> _Written request_
In your copy, repeat the records exactly and leave out the pictures.

● ● ●

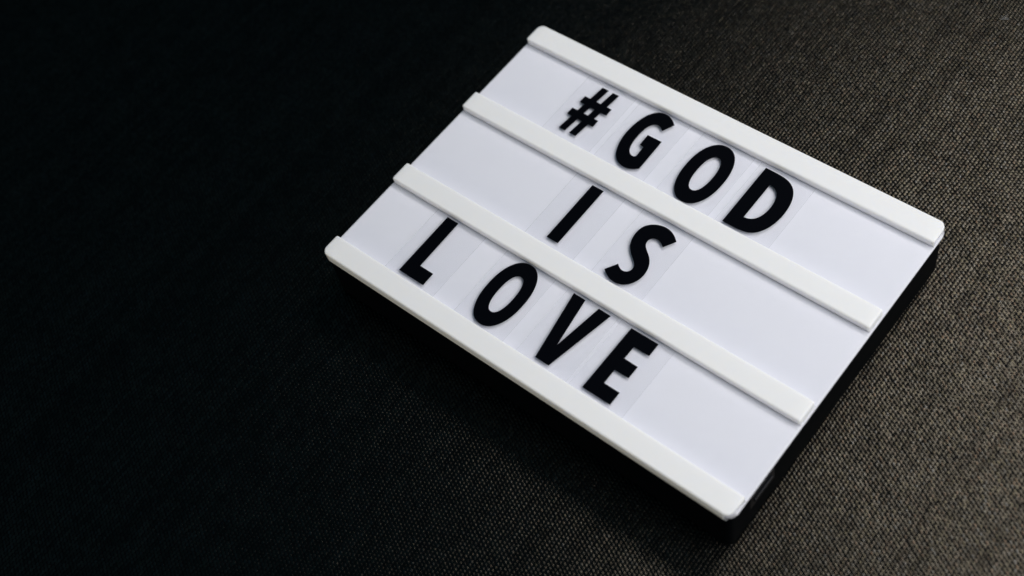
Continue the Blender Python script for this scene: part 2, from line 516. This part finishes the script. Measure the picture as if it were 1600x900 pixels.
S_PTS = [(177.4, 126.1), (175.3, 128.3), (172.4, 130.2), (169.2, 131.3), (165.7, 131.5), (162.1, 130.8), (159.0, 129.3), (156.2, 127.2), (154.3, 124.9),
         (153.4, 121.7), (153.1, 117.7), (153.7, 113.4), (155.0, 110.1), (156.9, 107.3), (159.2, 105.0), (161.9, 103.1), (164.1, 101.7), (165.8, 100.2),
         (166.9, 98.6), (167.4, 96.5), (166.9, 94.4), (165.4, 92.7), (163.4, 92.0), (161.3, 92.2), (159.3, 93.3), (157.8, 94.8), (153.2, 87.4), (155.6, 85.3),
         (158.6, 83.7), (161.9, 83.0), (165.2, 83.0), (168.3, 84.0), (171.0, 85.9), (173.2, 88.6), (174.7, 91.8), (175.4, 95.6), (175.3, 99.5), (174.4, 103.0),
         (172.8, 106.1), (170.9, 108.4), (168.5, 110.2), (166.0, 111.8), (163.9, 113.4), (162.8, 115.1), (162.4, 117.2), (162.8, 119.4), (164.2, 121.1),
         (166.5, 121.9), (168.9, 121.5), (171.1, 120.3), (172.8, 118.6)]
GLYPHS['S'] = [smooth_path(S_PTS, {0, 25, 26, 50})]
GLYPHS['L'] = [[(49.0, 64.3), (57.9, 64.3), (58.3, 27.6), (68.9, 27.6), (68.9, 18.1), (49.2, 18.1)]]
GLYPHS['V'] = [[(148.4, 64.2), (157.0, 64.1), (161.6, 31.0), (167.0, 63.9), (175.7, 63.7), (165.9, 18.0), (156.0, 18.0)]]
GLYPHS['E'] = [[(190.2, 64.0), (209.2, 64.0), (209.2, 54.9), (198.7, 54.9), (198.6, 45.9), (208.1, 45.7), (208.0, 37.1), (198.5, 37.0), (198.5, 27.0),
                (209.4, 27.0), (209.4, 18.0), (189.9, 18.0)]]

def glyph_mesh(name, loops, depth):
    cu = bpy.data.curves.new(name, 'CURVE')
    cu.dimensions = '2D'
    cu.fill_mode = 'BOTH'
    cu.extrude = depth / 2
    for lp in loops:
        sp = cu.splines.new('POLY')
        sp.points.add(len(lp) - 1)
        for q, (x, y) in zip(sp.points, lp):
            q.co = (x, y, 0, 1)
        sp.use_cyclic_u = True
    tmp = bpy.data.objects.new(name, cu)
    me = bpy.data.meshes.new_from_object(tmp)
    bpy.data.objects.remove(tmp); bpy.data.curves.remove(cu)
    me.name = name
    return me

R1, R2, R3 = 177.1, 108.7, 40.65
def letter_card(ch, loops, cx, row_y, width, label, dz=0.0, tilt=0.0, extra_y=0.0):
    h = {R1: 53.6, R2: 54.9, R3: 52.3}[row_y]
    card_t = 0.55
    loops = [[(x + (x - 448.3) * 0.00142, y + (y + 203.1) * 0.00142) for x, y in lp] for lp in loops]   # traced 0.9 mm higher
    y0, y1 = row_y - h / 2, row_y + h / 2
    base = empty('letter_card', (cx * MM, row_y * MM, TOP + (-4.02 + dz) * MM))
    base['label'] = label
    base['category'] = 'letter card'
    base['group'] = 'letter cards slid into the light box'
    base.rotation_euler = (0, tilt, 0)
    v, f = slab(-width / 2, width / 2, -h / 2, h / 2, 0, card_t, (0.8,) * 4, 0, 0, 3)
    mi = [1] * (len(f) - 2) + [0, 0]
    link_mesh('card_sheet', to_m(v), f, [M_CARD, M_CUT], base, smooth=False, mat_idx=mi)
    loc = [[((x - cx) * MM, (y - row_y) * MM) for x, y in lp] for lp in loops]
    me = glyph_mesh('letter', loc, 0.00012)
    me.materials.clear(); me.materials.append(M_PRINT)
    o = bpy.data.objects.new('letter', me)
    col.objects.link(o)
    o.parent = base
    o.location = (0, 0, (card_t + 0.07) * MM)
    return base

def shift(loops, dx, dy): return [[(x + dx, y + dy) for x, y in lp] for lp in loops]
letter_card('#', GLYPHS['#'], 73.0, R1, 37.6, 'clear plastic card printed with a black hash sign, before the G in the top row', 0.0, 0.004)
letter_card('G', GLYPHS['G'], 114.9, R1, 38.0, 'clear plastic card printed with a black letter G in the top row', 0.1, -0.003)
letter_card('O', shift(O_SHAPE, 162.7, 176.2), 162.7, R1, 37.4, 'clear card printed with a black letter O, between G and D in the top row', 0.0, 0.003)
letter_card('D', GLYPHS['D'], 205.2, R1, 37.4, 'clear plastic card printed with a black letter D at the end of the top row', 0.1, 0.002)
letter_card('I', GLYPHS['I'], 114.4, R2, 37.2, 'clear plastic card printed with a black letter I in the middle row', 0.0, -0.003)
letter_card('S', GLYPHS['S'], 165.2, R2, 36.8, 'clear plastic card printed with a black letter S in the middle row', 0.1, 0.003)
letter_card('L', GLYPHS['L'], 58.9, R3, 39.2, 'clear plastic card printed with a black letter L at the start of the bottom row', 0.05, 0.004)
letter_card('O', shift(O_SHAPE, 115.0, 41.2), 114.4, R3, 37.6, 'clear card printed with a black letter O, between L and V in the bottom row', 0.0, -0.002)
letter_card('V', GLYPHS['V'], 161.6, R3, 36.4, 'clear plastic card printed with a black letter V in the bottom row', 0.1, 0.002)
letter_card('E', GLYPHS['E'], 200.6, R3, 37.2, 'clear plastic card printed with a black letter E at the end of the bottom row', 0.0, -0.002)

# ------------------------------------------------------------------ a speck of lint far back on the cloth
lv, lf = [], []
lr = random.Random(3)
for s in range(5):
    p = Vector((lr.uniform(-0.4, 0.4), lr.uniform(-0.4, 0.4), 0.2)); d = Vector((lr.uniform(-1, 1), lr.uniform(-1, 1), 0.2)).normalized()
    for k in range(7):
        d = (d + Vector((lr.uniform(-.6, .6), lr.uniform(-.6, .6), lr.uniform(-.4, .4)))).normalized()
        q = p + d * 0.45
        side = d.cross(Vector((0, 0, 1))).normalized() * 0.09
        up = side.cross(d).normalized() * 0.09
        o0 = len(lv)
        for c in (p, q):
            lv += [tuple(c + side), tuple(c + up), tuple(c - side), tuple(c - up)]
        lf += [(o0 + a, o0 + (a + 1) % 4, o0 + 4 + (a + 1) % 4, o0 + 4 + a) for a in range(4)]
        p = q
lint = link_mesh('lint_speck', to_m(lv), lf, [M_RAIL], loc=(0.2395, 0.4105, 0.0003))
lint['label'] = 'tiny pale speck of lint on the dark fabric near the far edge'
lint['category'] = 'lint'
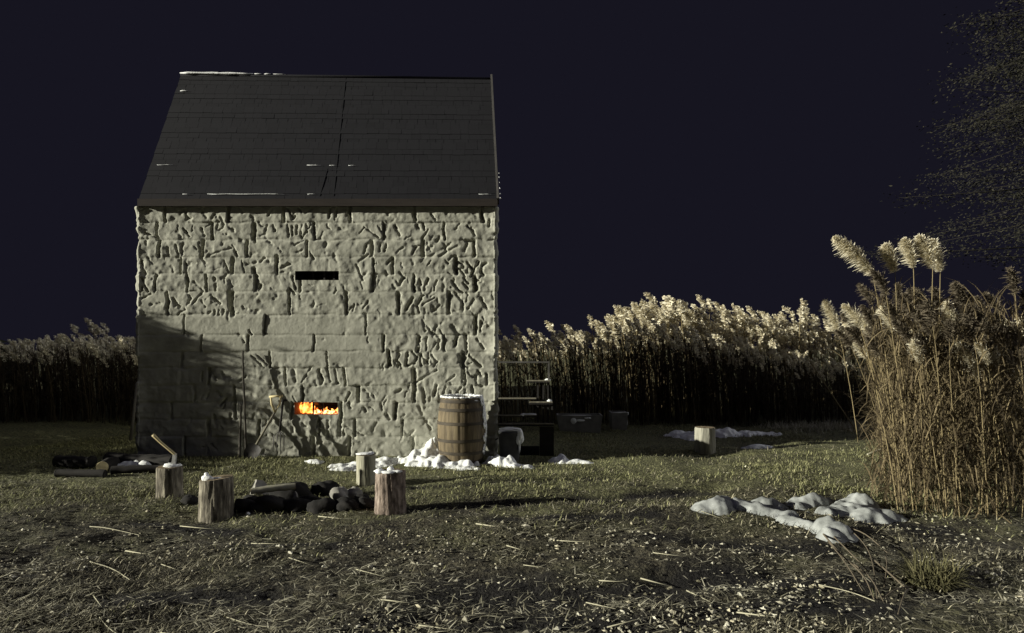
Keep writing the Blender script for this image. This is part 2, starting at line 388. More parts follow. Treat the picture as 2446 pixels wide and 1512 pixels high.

● ● ●

> _Written response_
Continue the Blender Python script for this scene: part 2, from line 516. This part finishes the script. Measure the picture as if it were 1600x900 pixels.
S_PTS = [(177.4, 126.1), (175.3, 128.3), (172.4, 130.2), (169.2, 131.3), (165.7, 131.5), (162.1, 130.8), (159.0, 129.3), (156.2, 127.2), (154.3, 124.9),
         (153.4, 121.7), (153.1, 117.7), (153.7, 113.4), (155.0, 110.1), (156.9, 107.3), (159.2, 105.0), (161.9, 103.1), (164.1, 101.7), (165.8, 100.2),
         (166.9, 98.6), (167.4, 96.5), (166.9, 94.4), (165.4, 92.7), (163.4, 92.0), (161.3, 92.2), (159.3, 93.3), (157.8, 94.8), (153.2, 87.4), (155.6, 85.3),
         (158.6, 83.7), (161.9, 83.0), (165.2, 83.0), (168.3, 84.0), (171.0, 85.9), (173.2, 88.6), (174.7, 91.8), (175.4, 95.6), (175.3, 99.5), (174.4, 103.0),
         (172.8, 106.1), (170.9, 108.4), (168.5, 110.2), (166.0, 111.8), (163.9, 113.4), (162.8, 115.1), (162.4, 117.2), (162.8, 119.4), (164.2, 121.1),
         (166.5, 121.9), (168.9, 121.5), (171.1, 120.3), (172.8, 118.6)]
GLYPHS['S'] = [smooth_path(S_PTS, {0, 25, 26, 50})]
GLYPHS['L'] = [[(49.0, 64.3), (57.9, 64.3), (58.3, 27.6), (68.9, 27.6), (68.9, 18.1), (49.2, 18.1)]]
GLYPHS['V'] = [[(148.4, 64.2), (157.0, 64.1), (161.6, 31.0), (167.0, 63.9), (175.7, 63.7), (165.9, 18.0), (156.0, 18.0)]]
GLYPHS['E'] = [[(190.2, 64.0), (209.2, 64.0), (209.2, 54.9), (198.7, 54.9), (198.6, 45.9), (208.1, 45.7), (208.0, 37.1), (198.5, 37.0), (198.5, 27.0),
                (209.4, 27.0), (209.4, 18.0), (189.9, 18.0)]]

def glyph_mesh(name, loops, depth):
    cu = bpy.data.curves.new(name, 'CURVE')
    cu.dimensions = '2D'
    cu.fill_mode = 'BOTH'
    cu.extrude = depth / 2
    for lp in loops:
        sp = cu.splines.new('POLY')
        sp.points.add(len(lp) - 1)
        for q, (x, y) in zip(sp.points, lp):
            q.co = (x, y, 0, 1)
        sp.use_cyclic_u = True
    tmp = bpy.data.objects.new(name, cu)
    me = bpy.data.meshes.new_from_object(tmp)
    bpy.data.objects.remove(tmp); bpy.data.curves.remove(cu)
    me.name = name
    return me

R1, R2, R3 = 177.1, 108.7, 40.65
def letter_card(ch, loops, cx, row_y, width, label, dz=0.0, tilt=0.0, extra_y=0.0):
    h = {R1: 53.6, R2: 54.9, R3: 52.3}[row_y]
    card_t = 0.55
    loops = [[(x + (x - 448.3) * 0.00142, y + (y + 203.1) * 0.00142) for x, y in lp] for lp in loops]   # traced 0.9 mm higher
    y0, y1 = row_y - h / 2, row_y + h / 2
    base = empty('letter_card', (cx * MM, row_y * MM, TOP + (-4.02 + dz) * MM))
    base['label'] = label
    base['category'] = 'letter card'
    base['group'] = 'letter cards slid into the light box'
    base.rotation_euler = (0, tilt, 0)
    v, f = slab(-width / 2, width / 2, -h / 2, h / 2, 0, card_t, (0.8,) * 4, 0, 0, 3)
    mi = [1] * (len(f) - 2) + [0, 0]
    link_mesh('card_sheet', to_m(v), f, [M_CARD, M_CUT], base, smooth=False, mat_idx=mi)
    loc = [[((x - cx) * MM, (y - row_y) * MM) for x, y in lp] for lp in loops]
    me = glyph_mesh('letter', loc, 0.00012)
    me.materials.clear(); me.materials.append(M_PRINT)
    o = bpy.data.objects.new('letter', me)
    col.objects.link(o)
    o.parent = base
    o.location = (0, 0, (card_t + 0.07) * MM)
    return base

def shift(loops, dx, dy): return [[(x + dx, y + dy) for x, y in lp] for lp in loops]
letter_card('#', GLYPHS['#'], 73.0, R1, 37.6, 'clear plastic card printed with a black hash sign, before the G in the top row', 0.0, 0.004)
letter_card('G', GLYPHS['G'], 114.9, R1, 38.0, 'clear plastic card printed with a black letter G in the top row', 0.1, -0.003)
letter_card('O', shift(O_SHAPE, 162.7, 176.2), 162.7, R1, 37.4, 'clear card printed with a black letter O, between G and D in the top row', 0.0, 0.003)
letter_card('D', GLYPHS['D'], 205.2, R1, 37.4, 'clear plastic card printed with a black letter D at the end of the top row', 0.1, 0.002)
letter_card('I', GLYPHS['I'], 114.4, R2, 37.2, 'clear plastic card printed with a black letter I in the middle row', 0.0, -0.003)
letter_card('S', GLYPHS['S'], 165.2, R2, 36.8, 'clear plastic card printed with a black letter S in the middle row', 0.1, 0.003)
letter_card('L', GLYPHS['L'], 58.9, R3, 39.2, 'clear plastic card printed with a black letter L at the start of the bottom row', 0.05, 0.004)
letter_card('O', shift(O_SHAPE, 115.0, 41.2), 114.4, R3, 37.6, 'clear card printed with a black letter O, between L and V in the bottom row', 0.0, -0.002)
letter_card('V', GLYPHS['V'], 161.6, R3, 36.4, 'clear plastic card printed with a black letter V in the bottom row', 0.1, 0.002)
letter_card('E', GLYPHS['E'], 200.6, R3, 37.2, 'clear plastic card printed with a black letter E at the end of the bottom row', 0.0, -0.002)

# ------------------------------------------------------------------ a speck of lint far back on the cloth
lv, lf = [], []
lr = random.Random(3)
for s in range(5):
    p = Vector((lr.uniform(-0.4, 0.4), lr.uniform(-0.4, 0.4), 0.2)); d = Vector((lr.uniform(-1, 1), lr.uniform(-1, 1), 0.2)).normalized()
    for k in range(7):
        d = (d + Vector((lr.uniform(-.6, .6), lr.uniform(-.6, .6), lr.uniform(-.4, .4)))).normalized()
        q = p + d * 0.45
        side = d.cross(Vector((0, 0, 1))).normalized() * 0.09
        up = side.cross(d).normalized() * 0.09
        o0 = len(lv)
        for c in (p, q):
            lv += [tuple(c + side), tuple(c + up), tuple(c - side), tuple(c - up)]
        lf += [(o0 + a, o0 + (a + 1) % 4, o0 + 4 + (a + 1) % 4, o0 + 4 + a) for a in range(4)]
        p = q
lint = link_mesh('lint_speck', to_m(lv), lf, [M_RAIL], loc=(0.2395, 0.4105, 0.0003))
lint['label'] = 'tiny pale speck of lint on the dark fabric near the far edge'
lint['category'] = 'lint'
Keep writing the Blender script for this image. This is part 2, starting at line 388. More parts follow. Treat the picture as 2446 pixels wide and 1512 pixels high.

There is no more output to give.